Monday, January 11, 2010

January 11, 2010 SPLAT

I am standing,


in the parking lot of Costco

in the arms of

a strange man.

The parking lot of Costco, my cart next to me.

I am unable to find my car.

It's not my car, it's the one I am borrowing.

And when I left the store, striding like a woman who knows

EXACTLY where she is going, I remembered what it looked like.

But as I neared the row, I forgot where I parked.

"This is stupid." I say out loud.

My strides begin to shorten, then they falter and I can't find the car.

And then I can't remember what car I am looking for.

Is the mini-van? No that's at home.

Whose car is it? What does it look like?

And out of NO WHERE....I am sobbing.

I can't find my stupid car cause I can't remember what it looks like.

Is this grief or am I losing it?

Shit where is the car?

Why am I so hysterical about not being able to find the car?

And then I stop, attempt to gather myself (which means I am telling myself to fucking knock it off, get a grip and calm the hell down.)

"Are you OK?" says a gentle voice.

There is a man standing next to me. And just like in the movies, I look down and shake my head.

And then I start to laugh AND cry AND sob.
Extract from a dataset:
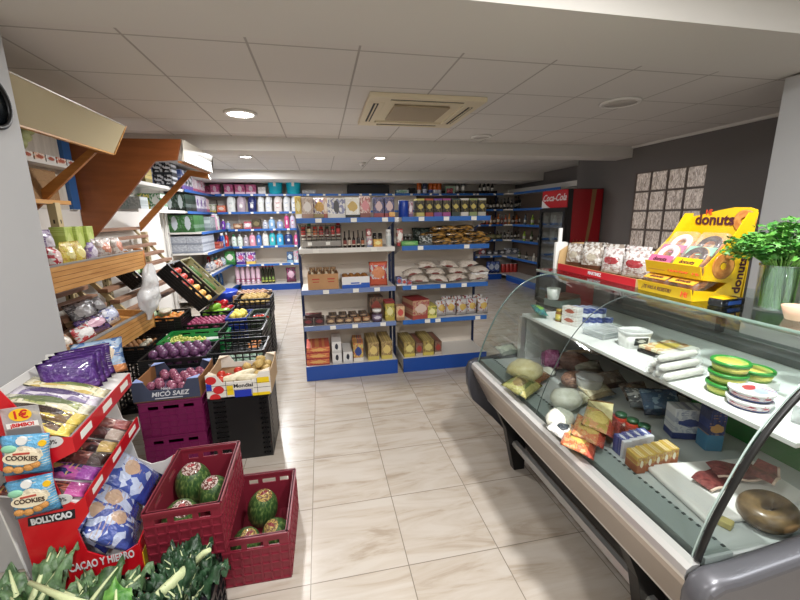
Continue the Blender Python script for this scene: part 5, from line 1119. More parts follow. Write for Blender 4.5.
veg('red_apple', 'red apple at the top of the tilted black crate', 'apple', speckle('apple_red', '#b52a2c', '#d8685a', 3, .3, .7, .3), .036, q, [(-.18+.08*j, -.11+.08*i) for i in range(3) for j in range(3)], 'red apples')
q = tcrate('tilted green wooden crate of courgettes', 4.63, .34, plain('green_wood_crate', '#9a946a', .65, var=.2), -1.42, .88, None)
COU = speckle('courgette_skin', '#2f5a26', '#5f8a42', 12, .35, .65, .4)
for i in range(6): tag(MB().tube([(-.09, 0, 0), (-.06, 0, 0), (.06, 0, 0), (.09, 0, 0)], [.012, .022, .024, .012], 10).build('courgette', COU, None, q((-.1+.2*(i % 2), -.11+.1*(i//2), .085)), (0, TILT, 0)), 'dark green courgette in the tilted green crate', 'courgette', 'courgettes')
# flat crates between rack and aisle rows
crate('fruit_crate', 'black crate of small brown nuts near the wooden shelf end', .3, .36, .12, CBLK, (-1.58, 3.52, .47), 0, 'solid', insert=.05)
sup(-1.58, 3.52, .28, .34, .465, 'black crate under the brown nuts')
NUT = speckle('nut_shell', '#6a4428', '#a87848', 8, .3, .7, .6)
heap('chestnut', 'small brown chestnut in the black crate', 'chestnut', NUT, .022, -1.58, 3.52, .47+.051, .27, .33, 1)
for i in range(3): ball_fruit('garlic_bulb', 'white garlic bulb among the brown chestnuts', 'garlic', plain('garlic_white', '#dcd8c4', .55), .024, (-1.5, 3.41+i*.06, .47+.051+.06), 'garlic bulbs among the chestnuts', .85, .15, i)
GPEP = plain('green_pepper_skin', '#7fb03a', .25, coat=.4, var=.15)
crate('pepper_crate', 'black crate of green and red peppers at the far left row', .3, .4, .16, CBLK, (-1.14, 4.46, .48), 0, 'solid', insert=.09)
sup(-1.14, 4.46, .28, .38, .475, 'black crate under the peppers')
def pepper(name, label, mat, x, y, z, l, rz, grp):
    t = thing(name, label, 'pepper', (x, y, z), (0, PI/2, rz), grp)
    m = MB(); k = 18
    rings = [(.0, -.5), (.5, -.46), (.85, -.25), (1, .05), (1, .3), (.75, .44), (.25, .4), (0, .36)]
    m.lathe([(r_*.042, z_*l) for r_, z_ in rings], k)
    for v in m.b.verts:
        a = math.atan2(v.co.y, v.co.x); f = 1+.1*math.cos(3*a); v.co.x *= f; v.co.y *= f
    m.build('flesh', mat, t); MB().tube([(0, 0, l*.36), (.003, 0, l*.5), (.012, 0, l*.6)], .005, 6).build('stem', plain('pepper_stem', '#5a7a34', .6), t)
for i, (x, y) in enumerate(((-1.23, 4.33), (-1.15, 4.34), (-1.07, 4.33), (-1.16, 4.34))): pepper('green_pepper', 'pale green pepper at the front of the pepper crate', GPEP, x, y+.0, .48+.091+.043+(.055 if i == 3 else 0), .16, 1.2, 'pale green peppers')
for i, (x, y) in enumerate(((-1.24, 4.49), (-1.15, 4.48), (-1.06, 4.5), (-1.23, 4.58), (-1.12, 4.56), (-1.18, 4.53))): pepper('red_pepper', 'red pepper at the back of the pepper crate', plain('bell_red', '#b01a28', .2, coat=.5), x, y, .48+.091+.043+(.05 if i > 3 else 0), .12, .4*i, 'red bell peppers')
t = thing('blue_basin', 'blue plastic basin behind the red peppers', 'basin', (-1.22, 5.0, .6)); MB().lathe([(0, 0), (.12, 0), (.17, .12), (.165, .13), (.11, .012), (0, .012)], 28).build('bowl', plain('blue_basin_plastic', '#2f4fd0', .35), t)
sup(-1.22, 5.0, .14, .3, .6, 'black crate under the blue basin')
for i in range(4): ball_fruit('garlic_bulb', 'white garlic bulb beside the pale green peppers', 'garlic', plain('garlic_white', '#dcd8c4', .55), .03, (-1.25+i*.058, 4.415, .48+.091+.027), 'garlic bulbs beside the peppers', .85, .15, i)
# ================================================================ red cardboard sweets display, near left
PRED = plain('red_display_card', '#c2121f', .3, coat=.2); CARDW = plain('white_display_card', '#d9d8d6', .5)
pd = thing('promotional_display', 'red cardboard sweets display by the grey column with three stepped trays', 'display stand', (-.75, 1.42, 0), .12)
def PM(): q = MB(); q.M = Matrix.Translation((.75, 0, 0)); return q        # x as in the room, y from the near panel
side = [(-1.07, .04), (-.75, .04), (-.75, .385), (-.8, .36), (-.86, .355), (-.915, .40), (-.93, .50), (-.885, .56), (-.885, .63), (-.92, .605), (-.95, .63), (-.965, .72), (-.955, .78), (-.885, .81), (-.885, .865), (-.94, .87), (-1.0, .97), (-1.06, 1.09), (-1.12, 1.14), (-1.2, 1.16), (-1.2, .9), (-1.09, .78)]
DL = .6
PM().prism(side, 'y', 0, .006).build('near_side_panel', PRED, pd)
PM().prism([(x, min(z, 1.0)) for x, z in side], 'y', DL-.006, DL).build('far_side_panel', CARDW, pd)
PM().prism([(-1.07, .04), (-1.065, .04), (-1.165, 1.0), (-1.17, 1.0)], 'y', .006, DL-.006).build('back_panel', CARDW, pd)
for z0, z1, xf, zb, nm in ((.04, .385, -.75, .2, 'lower'), (.575, .63, -.885, .6, 'middle'), (.805, .865, -.885, .845, 'upper')):
    fp = PM().box(xf-.006, xf, .006, DL-.006, z0, z1).build('tray_front', PRED, pd)
    PM().prism([(xf-.006, max(z0+.02, zb-.02)), (-1.065-.1*zb-.005, zb+.09), (-1.065-.1*zb-.005, zb+.096), (xf-.006, max(z0+.02, zb-.02)+.006)], 'y', .006, DL-.006).build('tray_floor', CARDW, pd)
    if nm != 'lower':
        for y in (.1, .3, .5): PM().box(xf, xf+.001, y-.045, y+.045, z0+.02, z1-.012).build('price_ticket', TICKET, fp)
    else:
        PM().box(xf, xf+.001, .12, .19, .3, .37).build('price_ticket', TICKET, fp); PM().box(xf, xf+.001, .01, .05, .24, .33).build('yellow_sticker', plain('yellow_sticker_', '#e8c42a', .5), fp)
np_ = [o for o in pd.children if o.name.startswith('near_side')][0]
TX = 0.75
text('CACAO Y HIERRO', .045, lt, np_, (-.875+TX, -.001, .345), (PI/2, 0, 0), fat=.0012, sx=.56)
MB().prism([(x, z) for x, z in ((-1.062+TX, .556), (-.926+TX, .55), (-.922+TX, .588), (-1.058+TX, .589))], 'y', -.0012, .0).build('black_outline', inkK, np_); text('BOLLYCAO', .032, lt, np_, (-.992+TX, -.002, .57), (PI/2, 0, -.0), fat=.0016, sx=.72)
for x, z in ((-.945, .86), (-.955, .635)):
    e = PM().prism([(x+.034*math.cos(a*PI/12), z+.021*math.sin(a*PI/12)) for a in range(24)], 'y', -.002, 0).build('badge', plain('pale_badge', '#cfcdcb', .5), np_)
    text('50%', .022, inkK, e, (x+TX, -.0025, z), (PI/2, 0, 0), sx=.9)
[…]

"I can't find my car. I can't remember what I'm driving. My husband died almost 9 months ago and I really hope this is the grief."

And then he looks at me, knowingly and says,

"My wife died 5 year ago." he says "It's the grief." He smiles.

And then I swear to God,

I'm hugging this guy, and crying in his shoulder and with his arms around me. He doesn't shush me. He tells me about the time he landed at LAX 8 months after his wife died and wasn't even sure he was at the right airport.

And now I'm pulling away and laughing and then BINGO I remember what car I'm supposed to look for and




We smile at each other. I give him one last hug and we whisper a thank you to each other at the same time because it's our secret. He knows what he did for me. He knows the gift he bestowed on me and he is grateful I willing said yes.

He smiles and waves one last time before he turns towards the store.

SPLAT....grief undone.


  1. Truly amazing experience!

    And so beautifully written, Kim. Bravo!

    I suggest you post it to the collection of mini-stories about compassion:

    (This is Karen Armstrong's TED wish project)...


  2. Anonymous10:27 AM

    I am always impressed by your writing - moved, unnerved. But this one cut to the bone. No it's not craziness or insanity or Alzheimer's (those were always my fears) - it's the way that grief quite literally rocks your world.


  3. Anonymous12:48 PM

    funny how we are each other's angels. Remember, everyone, to stop and make sure that you LISTEN when the row-boat comes along.